Those four letters are sharpie’d onto well-used and well-loved sheets and blankets, sippy cups and lunch containers. I may retrace them, but the labeling is done, they return to a familiar spot, rest easy in the shapes and countours of a broken-in cubby.

This year it is five letters. Five letters carefully, lovingly labeling each piece that will be part of a life led away from me. M-I-L-E-S.

I gathered close all the supplies, all the things a baby needs to survive a day away from his Mama. I gathered them and opened them, washed them and folded them. Then I brought out the black sharpie.

M-I-L-E-S on new sheets, soft sheets, sheets covered in cars and trucks, trains and buses. Sheets to cover the bed where he’ll nap, no longer breathing softly and stretching in his sleep cuddled next to me.

M-I-L-E-S  on a familiar blanket, one bought long before he was born. One used by his sister in anticipation of his arrival. One for him to snuggle with and warm up with in the arms of two loving ladies who will care for him well, I know.

M-I-L-E-S on three barely worn outfits. Outfits to change into after the inevitable mess, the spit-ups I won’t clean up, the poops I won’t change.
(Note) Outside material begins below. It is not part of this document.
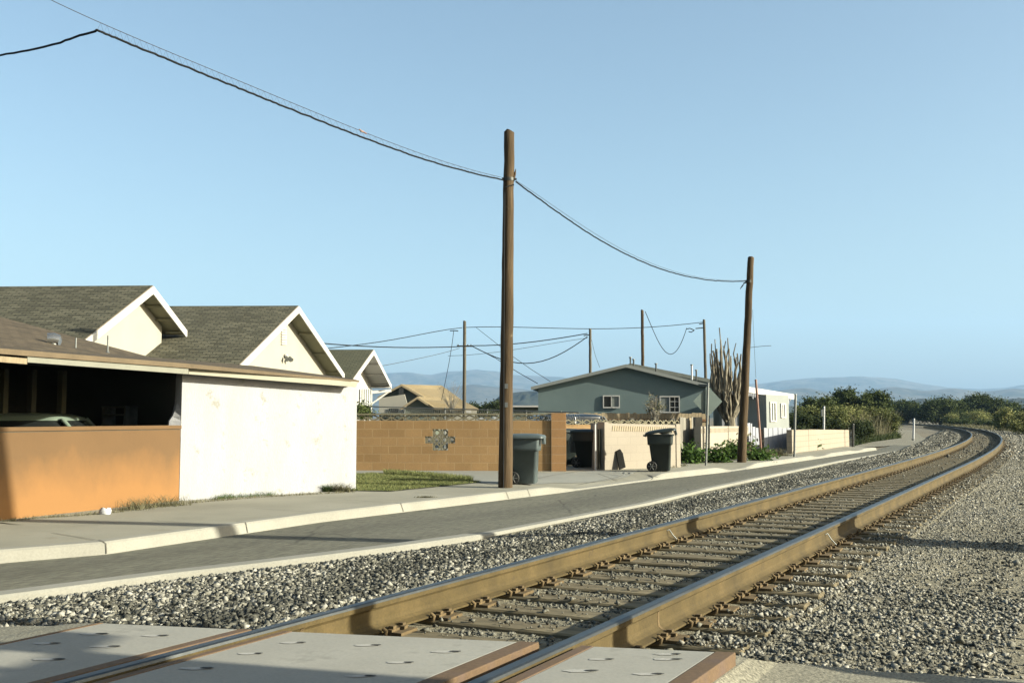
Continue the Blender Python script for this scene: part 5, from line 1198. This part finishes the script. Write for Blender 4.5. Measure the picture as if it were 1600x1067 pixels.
SH = 'shrubs along the far side of the track'
tree_px('yellow flowering low shrub beside the track bend, nearest the marker post', 172, [(1486, 655, 12, 6)], 2500, .18, 'leaf_yellow', 31, SH, 'shrub', 'shrub')
tree_px('yellow green rounded shrub in the middle of the track bend', 165, [(1524, 653, 20, 9)], 4000, .20, 'leaf_yellow', 32, SH, 'shrub', 'shrub')
tree_px('large yellow green shrub at the right of the bend with ragged top', 100, [(1570, 655, 18, 13), (1584, 661, 14, 10)], 6500, .14, 'leaf_yellow', 33, SH, 'shrub', 'shrub')
tree_px('yellow green shrub cut by the right edge of the picture', 80, [(1602, 660, 18, 14)], 5000, .13, 'leaf_yellow', 34, SH, 'shrub', 'shrub')
tree_px('low dark brush under the yellow shrubs along the track', 150, [(1545, 661, 20, 4), (1505, 659, 20, 4)], 3500, .16, 'leaf_dark', 35, SH, 'shrub', 'shrub')
# bank in front of the left trees: mixed willow scrub with reeds
SL = 'scrub along the left of the street end'
tree_px('yellow green willow shrub above the corner wall, left of the reeds', 68, [(1318, 648, 22, 10), (1335, 657, 20, 12)], 7000, .12, 'leaf_yellow', 41, SL, 'shrub', 'shrub')
tree_px('dark green shrub right behind the corner wall beside the annex', 60, [(1245, 655, 14, 10), (1262, 664, 20, 10)], 5000, .10, 'leaf', 42, SL, 'shrub', 'shrub')
tree_px('dark shrub above the corner wall next to the slim pale pole', 62, [(1285, 660, 18, 10), (1300, 667, 18, 8)], 5000, .10, 'leaf', 43, SL, 'shrub', 'shrub')
tree_px('olive willow scrub rising behind the reeds at the end of the street', 72, [(1368, 650, 26, 14), (1390, 660, 16, 14), (1345, 646, 16, 12)], 9000, .10, 'leaf_olive', 45, SL, 'shrub', 'shrub')
tree_px('olive scrub between the annex and the willow shrub', 64, [(1262, 648, 20, 10), (1300, 652, 20, 12)], 7000, .10, 'leaf_olive', 46, SL, 'shrub', 'shrub')
tree_px('leafy green shrub low beside the end of the corner wall', 56, [(1350, 677, 12, 8), (1345, 668, 14, 9)], 4500, .09, 'leaf', 44, SL, 'shrub', 'shrub')
def blades(name, pts, h0, h1, wd, mat, seed, lean=.35, per=1):
    r_ = np.random.default_rng(seed); P_ = np.asarray(pts, float); n = len(P_)
    h = h0+(h1-h0)*r_.random(n)**1.8; a = r_.uniform(0, 6.28, n); ln = r_.normal(0, lean, (n, 2)); w_ = wd*r_.uniform(.6, 1.3, n)
    dx, dy = np.cos(a)*w_, np.sin(a)*w_; mid = P_+np.stack([ln[:, 0]*h*.35, ln[:, 1]*h*.35, h*.6], 1); tip = P_+np.stack([ln[:, 0]*h, ln[:, 1]*h, h], 1)
    o = np.stack([dx, dy, np.zeros(n)], 1)
    v = np.stack([P_-o, P_+o, mid+o*.7, mid-o*.7, tip+o*.1, tip-o*.1], 1).reshape(-1, 3)
    i = np.arange(n)[:, None]*6; f = np.concatenate([i+np.array([0, 1, 2, 3]), i+np.array([3, 2, 4, 5])]); t = np.repeat(np.clip(r_.normal(.5, .25, n), 0, 1), 6)
    return v, f, t
def area_pts(poly, n, z=0., seed=0, zf=None):
    r_ = random.Random(seed); xs = [p[0] for p in poly]; ys = [p[1] for p in poly]; out = []
    while len(out) < n:
        x, y = r_.uniform(min(xs), max(xs)), r_.uniform(min(ys), max(ys)); ins = False; j = len(poly)-1
        for i in range(len(poly)):
            if (ys[i] > y) != (ys[j] > y) and x < (xs[j]-xs[i])*(y-ys[i])/(ys[j]-ys[i])+xs[i]: ins = not ins
            j = i
        if ins: out.append((x, y, zf(x, y) if zf else z))
    return out
# tall dry reeds
pg = [U(x, y, -.15).xy for x, y in ((1335, 692), (1392, 684), (1402, 678), (1395, 672), (1340, 676))]
v, f, t = blades('reeds', area_pts(pg, 5200, -.2, 3), .7, 2.2, .020, 'straw', 5, .28)
tag(np_mesh('reeds', v, f, 'straw', t), 'tall dry straw coloured reeds at the end of the street', 'reeds', kind='stuff')
pg = [U(x, y, -.15).xy for x, y in ((1334, 697), (1370, 689), (1408, 684), (1400, 680), (1340, 688))]
v, f, t = blades('grass', area_pts(pg, 5000, -.2, 4), .15, .5, .02, 'leaf', 6, .4)
tag(np_mesh('verge_grass', v, f, 'leaf', t), 'low green grass in front of the dry reeds', 'grass', kind='stuff')
v, f, t = blades('grass', area_pts([D(1470, 668, 150).xy, D(1560, 668, 100).xy, D(1640, 668, 76).xy, D(1680, 668, 90).xy, D(1570, 668, 115).xy, D(1480, 668, 175).xy], 4200, -.1, 14), .15, .55, .03, 'straw', 16, .4)
tag(np_mesh('verge_grass', v, f, 'straw', t), 'dry pale grass along the far edge of the gravel by the shrubs', 'grass', kind='stuff')
# lawn patch
lawn = [(540, 742), (580, 740), (640, 743), (690, 747.5), (738, 751.5), (752, 754), (720, 757), (690, 760), (650, 764), (610, 768), (556, 767), (540, 768)]
lp_ = [on_pave(x, y, .010) for x, y in lawn]; mb = MB(); mb.add(lp_, [tuple(range(len(lp_)))]); struct('lawn_soil', mb, 'mound')
v, f, t = blades('grass', area_pts([p.xy for p in lp_], 26000, .01, 5), .015, .050, .004, 'grass', 7, .5)
tag(np_mesh('lawn', v, f, 'grass', t), 'patch of short green lawn between the drive and the pavement', 'grass', kind='stuff')
fr_ = [on_pave(x, y).xy for x, y in ((600, 738.5), (640, 740.5), (690, 745), (735, 749.5), (740, 752), (690, 748.5), (640, 744), (600, 742))]
v, f, t = blades('grass', area_pts(fr_, 5000, .01, 6), .05, .12, .005, 'grass', 8, .5)
tag(np_mesh('lawn_edge', v, f, 'grass', t), 'taller ragged grass along the drive edge of the lawn', 'grass', kind='stuff')
# dry weeds along the walls
def weeds(name, label, line, n, h0, h1, mat, seed, spread=.12, off=-.05, wd=.003, lean=.8):
    r_ = random.Random(seed); pts = []
    for _ in range(n):
        t = r_.random()*(len(line)-1); i = int(t); a, b = U(*line[i], 0), U(*line[i+1], 0); q = lerp(a, b, t-i); pts.append((q.x+r_.gauss(0, spread), q.y-abs(r_.gauss(0, spread))*.4, 0))
    v, f, t = blades(name, pts, h0, h1, wd, mat, seed, lean); return tag(np_mesh(name, v, f, mat, t, loc=V(*pts[0])), label, 'weeds', kind='stuff')
weeds('dry_weeds', 'clump of dry straw weeds at the foot of the orange wall near the white wall', [(200, 797), (235, 792), (285, 788)], 1100, .02, .19, 'straw', 51, .12)
weeds('dry_weeds', 'low dry weeds along the foot of the orange wall, left part', [(5, 815), (60, 809), (130, 805), (200, 798)], 700, .01, .06, 'straw', 52, .05)
weeds('dry_weeds', 'thin dry weeds along the foot of the white wall', [(290, 786), (340, 782), (400, 777), (470, 773), (548, 769)], 900, .01, .08, 'straw', 53, .06)
weeds('green_tuft', 'bright green grass tuft near the right end of the white wall', [(505, 768), (516, 768)], 500, .06, .16, 'leaf_bright', 54, .05)
weeds('dry_weeds', 'pale dry tuft at the right corner of the white wall', [(520, 768), (545, 768)], 700, .05, .18, 'straw', 55, .06)
weeds('dry_weeds', 'small dry grass tuft growing in the pavement joint', [(655, 777), (675, 777)], 300, .01, .04, 'straw', 56, .05)
weeds('green_weeds', 'thin green weeds along the foot of the white wall, middle part', [(335, 780), (365, 777), (430, 773)], 500, .03, .10, 'leaf_bright', 57, .05)
weeds('dry_weeds', 'brown dead weeds around the foot of the leaning rusty pipe', [(1165, 714), (1200, 712), (1215, 712)], 1400, .05, .30, 'straw', 58, .25, wd=.008)
weeds('dry_weeds', 'dry weeds at the right foot of the beige wall behind the bin', [(1045, 731), (1068, 727)], 400, .02, .12, 'straw', 59, .1)
# plants at the beige walls
def plant(label, px_, py_, wpx, hpx, seed, mat='leaf_bright', n=900, size=.07):
    b = U(px_, py_, 0); k = b.y/FPX; lobes = [(b.x+random.uniform(-.5, .5)*wpx*k, b.y+.1+random.uniform(-.1, .1), hpx*k*random.uniform(.3, .75), wpx*k*.28, .22, hpx*k*.26) for _ in range(7)]
    return bush('leafy_plant', label, 'plant', lobes, n, size, mat, seed, 'leafy plants at the foot of the walls')
plant('bright leafy plant in front of the grey plank gate', 1077, 723, 28, 20, 61)
plant('round leafy plant just right of the road sign post', 1120, 722, 24, 20, 62)
plant('leafy plant half hidden by the leaning timber pole', 1144, 717, 16, 17, 63)
plant('low leafy plant at the foot of the leaning rusty pipe', 1187, 719, 20, 11, 64)
plant('small leafy plant at the bend of the corner wall', 1268, 703, 8, 13, 65, n=500)
plant('dead brown plant right of the leaning timber pole', 1169, 712, 10, 22, 66, 'straw', 350)
# bare cactus-like tree
def cactus_tree():
    b = D(1137, 665, 37); b.z = 0; root = thing('bare_tree', 'bare dead tree with a fan of upright brown stems beside the leaning pole', 'tree', b)
    k = 37/FPX; mb = MB(); fork = D(1140, 652, 37); mb.tube([b, lerp(b, fork, .6)+V(.05, 0), fork], [.28, .24, .18], 10); mk('trunk', mb, 'cactus', parent=root)
    tips = [(1112, 537), (1114, 548), (1117, 530), (1120, 545), (1124, 512), (1126, 534), (1121, 560), (1130, 540), (1128, 552), (1134, 533), (1137, 528), (1133, 560), (1139, 545), (1142, 556), (1118, 568), (1124, 575), (1147, 560), (1150, 536), (1152, 552), (1149, 572), (1155, 566), (1158, 553), (1160, 575), (1156, 585), (1144, 580), (1137, 585), (1130, 590), (1161, 592), (1126, 598), (1150, 598), (1113, 575), (1116, 590), (1158, 610), (1141, 605), (1133, 612)]
    r_ = random.Random(4)
    for i, (x, y) in enumerate(tips+[(x+r_.uniform(-5, 5), y+r_.uniform(12, 45)) for x, y in tips[:26]]):
        dp_ = 37+r_.uniform(-.7, .7); tip = D(x, y, dp_); kn = D(1137+(x-1137)*.75, 655-max(8, (655-y)*.30), 37+(dp_-37)*.6)
        st = lerp(b, fork, r_.uniform(.7, 1.)); pts = [st, lerp(st, kn, .6)+V(0, 0, -.05), kn]
        m = 5
        for j in range(1, m+1): t = j/m; q = lerp(kn, tip, t); pts.append(q+V(r_.gauss(0, .035), r_.gauss(0, .03), 0) if j < m else q)
        r0_ = r_.uniform(.038, .08); rad = [.08, .07]+[r0_*r_.uniform(.8, 1.2)*(1-.62*j/m) for j in range(m+1)]
        sb_ = MB(); sb_.tube(pts, rad, 7); mk('stem', sb_, 'cactus', parent=root)
    return root
cactus_tree()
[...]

Three barely worn outfits he’ll wear if he needs them, the sharpie letters rubbing along his back, holding him close when I’m away in a classroom of my own.

M-I-L-E-S on a bag of pacifiers, waiting to be used, waiting to soothe the sweet boy when I can’t.
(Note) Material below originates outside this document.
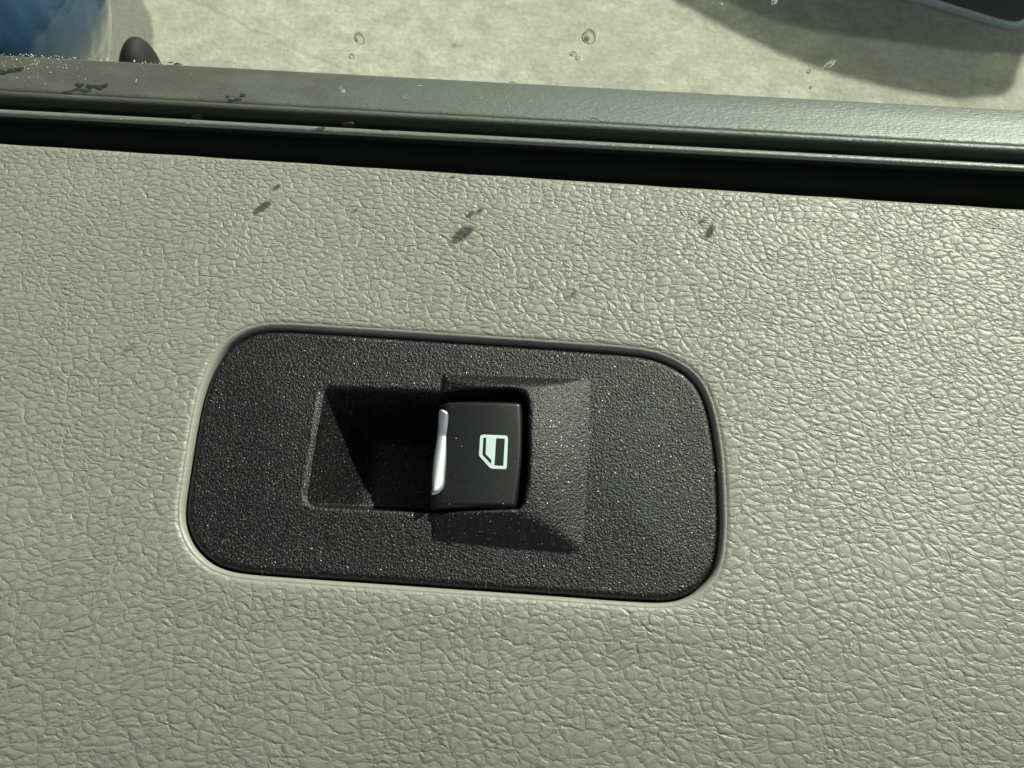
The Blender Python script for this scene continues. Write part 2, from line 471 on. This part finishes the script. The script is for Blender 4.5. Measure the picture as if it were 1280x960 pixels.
mesh('window_glass', V, [(0, 1, 2, 3), (7, 6, 5, 4), (0, 4, 5, 1), (1, 5, 6, 2), (2, 6, 7, 3), (3, 7, 4, 0)], GLASS, door, smooth=False); fix_normals(bpy.data.objects['window_glass'])

# blue mirror seen through the glass, with its black foot
def superblob(cx, cy, cz, rx, ry, rz, e, nseg=48, nring=24, rotz=0, tilt=0):
    V = []
    def p(c, e): return math.copysign(abs(c)**e, c)
    for i in range(nring+1):
        a = -math.pi/2+math.pi*i/nring
        for j in range(nseg):
            b = 2*math.pi*j/nseg
            x = rx*p(math.cos(a), e)*p(math.cos(b), e); y = ry*p(math.cos(a), e)*p(math.sin(b), e); z = rz*p(math.sin(a), e)
            x, z = x*math.cos(tilt)-z*math.sin(tilt), x*math.sin(tilt)+z*math.cos(tilt)
            x, y = x*math.cos(rotz)-y*math.sin(rotz), x*math.sin(rotz)+y*math.cos(rotz)
            V.append((cx+x, cy+y, cz+z))
    return V, grid_faces(nring+1, nseg, wrap=True)
YM = yE+.16
c = at_y(4, 0, YM)
V, Fc = superblob(c[0]-.045, YM, c[2]-.005, .085, .055, .065, .62, rotz=R(-12), tilt=R(-20))
mir = mesh('door_mirror', V, Fc, BLUE, door); fix_normals(mir); mir['label'] = 'glossy blue mirror housing'
YF = yE+.05
c = at_y(171, 78, YF)
V, Fc = superblob(c[0], YF, c[2]-.016, .0072, .012, .0245, .9, rotz=0)
f = mesh('mirror_foot', V, Fc, simple('dull_black_plastic', (.008, .008, .007), .75), mir); fix_normals(f)

# small dark marks on the moulding
SMM = simple('flat_black_mark', (.022, .028, .024), .3)
def on_mould(px, py):
    # the moulding's flat top between y4 and yE
    a = np.array([0, y4, z4]); b = np.array([0, yE, zE]); d = (b-a)/np.linalg.norm(b-a)
    nrm = np.array([0, -d[2], d[1]])
    return on_plane(px, py, a+nrm*.0002, nrm), d
def strip(pts, wd, px_to):
    P = [px_to(*p) for p in pts]; return P
for k, blobs in enumerate([[(86,115,9,3),(97,112,9,3),(108,113,9,3),(100,106,9,3),(113,108,8,3),(125,109,8,4),(132,107,5,3)], [(284,121,4,3),(289,125,6,2),(297,124,7,2.5),(303,119,5,2.5)], [(2,90,9,4),(14,88,9,3),(24,86,9,2.5)], [(213,78,6,1.5),(222,80,8,2)]]):
    V, Fc = [], []
    for j, (px, py, a, b) in enumerate(blobs):
        o_, d = on_mould(px, py); o_ = o_ + np.array([0, -d[2], d[1]])*(.00004*j)
        s_ = .00015; nb = len(V); ns = 14; V.append(tuple(o_))
        for q in range(ns):
            an = 2*math.pi*q/ns; rr = 1+.25*math.sin(3*an+px)+random.uniform(-.12, .12)
            V.append(tuple(o_ + X0*(a*s_*rr*math.cos(an)) + d*(b*s_*1.5*rr*math.sin(an)) + X0*0))
        Fc += [(nb, nb+1+q, nb+1+(q+1) % ns) for q in range(ns)]
    mesh('dark_mark', V, Fc, SMM, mould, smooth=False)

# ------------------------------------------------------------------ the window switch
sw = empty('window_switch', tuple(P0+PM.to_3x3()@Vector((-.01, -.02, -.004))), 'black textured window switch plate with a rocker button set into the door trim', 'window switch')
RES = .00026
mn, mx = outline.min(axis=0)-.001, outline.max(axis=0)+.001
gu = np.arange(mn[0], mx[0], RES); gv = np.arange(mn[1], mx[1], RES)
UU, VV = np.meshgrid(gu, gv); P = np.c_[UU.ravel(), VV.ravel()]
s_out = sdf(P, resample(outline, 160))
ZB = -.0007                                         # the plate lies a little below the trim
z = np.full(len(P), ZB)
z += .0006*sstep(-s_out, 0, .03)                      # slight crown
# hump round the button
hq = [on_panel(553, 466), on_panel(739, 473), on_panel(727, 693), on_panel(539, 675)]   # TL TR BR BL
def edge_dist(P, a, b):                             # distance to the line a-b, positive on the inner side
    d = (b-a)/np.linalg.norm(b-a); n_ = np.array([d[1], -d[0]]); return (P-a)@n_
dT = edge_dist(P, hq[0], hq[1]); dR = edge_dist(P, hq[1], hq[2]); dB = edge_dist(P, hq[2], hq[3]); dL = edge_dist(P, hq[3], hq[0])
HH = .0042
aw = np.clip(dL/(dL+dR+1e-9), 0, 1)
arc = np.where((dL > 0) & (dR > 0), HH*(1-np.abs(2*aw-1)**2.0)+.0007*sstep(dL, 0, .0008)*sstep(aw, 1, .4), 0)
hh = smin(arc, dB*math.tan(R(36)), .0016)
hh = smin(hh, dT*math.tan(R(52)), .0014)
hum = np.maximum(hh, 0)*(1-.35*np.clip(2*dT/(dT+dB+1e-9)-1, -1, 1)**2)
z = z+hum
# finger well
zt = .0032
WELL = [(407,484,0),(470,485.5,0),(540,488,0.0005),(575,487,.0018),(641,484,zt),(655,489,zt),(661.5,503,zt),(662,560,zt),(660,600,zt),(655,630,.003),(648,637.5,.0026),(600,639,.0022),(560,640,.0012),(535,640,0),(440,635,0),(393,632,0),(383,628,0),(380,619,0),(388,570,0),(398,505,0),(401,489,0)]
well = np.array([on_panel(a, b, c) for a, b, c in WELL])
s_w = sdf(P, well)
wl_a, wl_b = on_panel(380, 632), on_panel(402, 484)
dl = edge_dist(P, wl_a, wl_b)
ta = on_panel(407, 484); tb = on_panel(660, 484)
dt_ = edge_dist(P, ta, tb)
slope_left = np.clip(dl, 0, 1)*1.6
floor_d = .0195 + np.clip(dl-.010, 0, 1)*.06
depth = smin(slope_left, floor_d, .005)
inw = np.clip(-s_w, 0, 1)
wall = inw*(2.6+1.5*(dt_ > .01))
fil = .0009
wdep = np.where(s_w < 0, smin(wall+0*wall, depth, .0045)+.0045/4*0, 0)
wdep = np.where(dl > .055, wdep, wdep)
lip_r = np.clip(fil - s_w, 0, fil)/fil               # small rounded edge outside the well
z = z - .00035*lip_r**2*(s_w > -1e-9) 
inside = s_w < 0
z = np.where(inside, np.minimum(z-.00035, z-.00035 - np.clip(wdep + hum*np.clip(inw/.0015, 0, 1), 0, 1)), z)
# rounded rim of the plate
RR = .0016
t = np.clip(s_out+RR, 0, RR*.999)
z -= RR-np.sqrt(RR*RR-t*t)
z = np.where(s_out > -.0001, z-.004*np.clip((s_out+.0001)/.0004, 0, 1), z)
mask = s_out < .0003
Vall = np.c_[P, z]
fcs = grid_faces(len(gv), len(gu), mask)
used = np.zeros(len(P), int); fa = np.array(fcs); used[np.unique(fa)] = 1
idx = np.cumsum(used)-1
plate = mesh('switch_plate', Vall[used > 0], idx[fa], BEZEL, sw, frame=PM)

# dark tray under the gap
V = [(p[0]+q[0]*.003, p[1]+q[1]*.003, -.0062) for p, q in zip(outline, outn)]+[(p[0]-q[0]*.004, p[1]-q[1]*.004, -.0062) for p, q in zip(outline, outn)]
mesh('mounting_flange', V, grid_faces(2, N, wrap=True), SOCKET, sw, frame=PM)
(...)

M-I-L-E-S on three new, plastic-covered bibs. Bibs that won’t do much good when he smears the dropped food on his face and hands. Bibs he’ll wear as he eats and eats and grows and grows.

M-I-L-E-S on diapers, wipes and diaper rash ointment.

M-I-L-E-S on extra baby socks, letters carved into the ribbing, prepared to tickle and touch wiggle baby toes, happy toes, smiley toes, toes that charm.

And each morning those five letters will sharpie their way onto food and bottles. The letters may be accompanied by silly pictures etched by a father’s creative hand.

Tomorrow Miles goes to daycare for the first time. I’ve shopped and washed, folded and refolded. Packed and repacked. Written M-I-L-E-S with love.

His things are ready.

But I’m not.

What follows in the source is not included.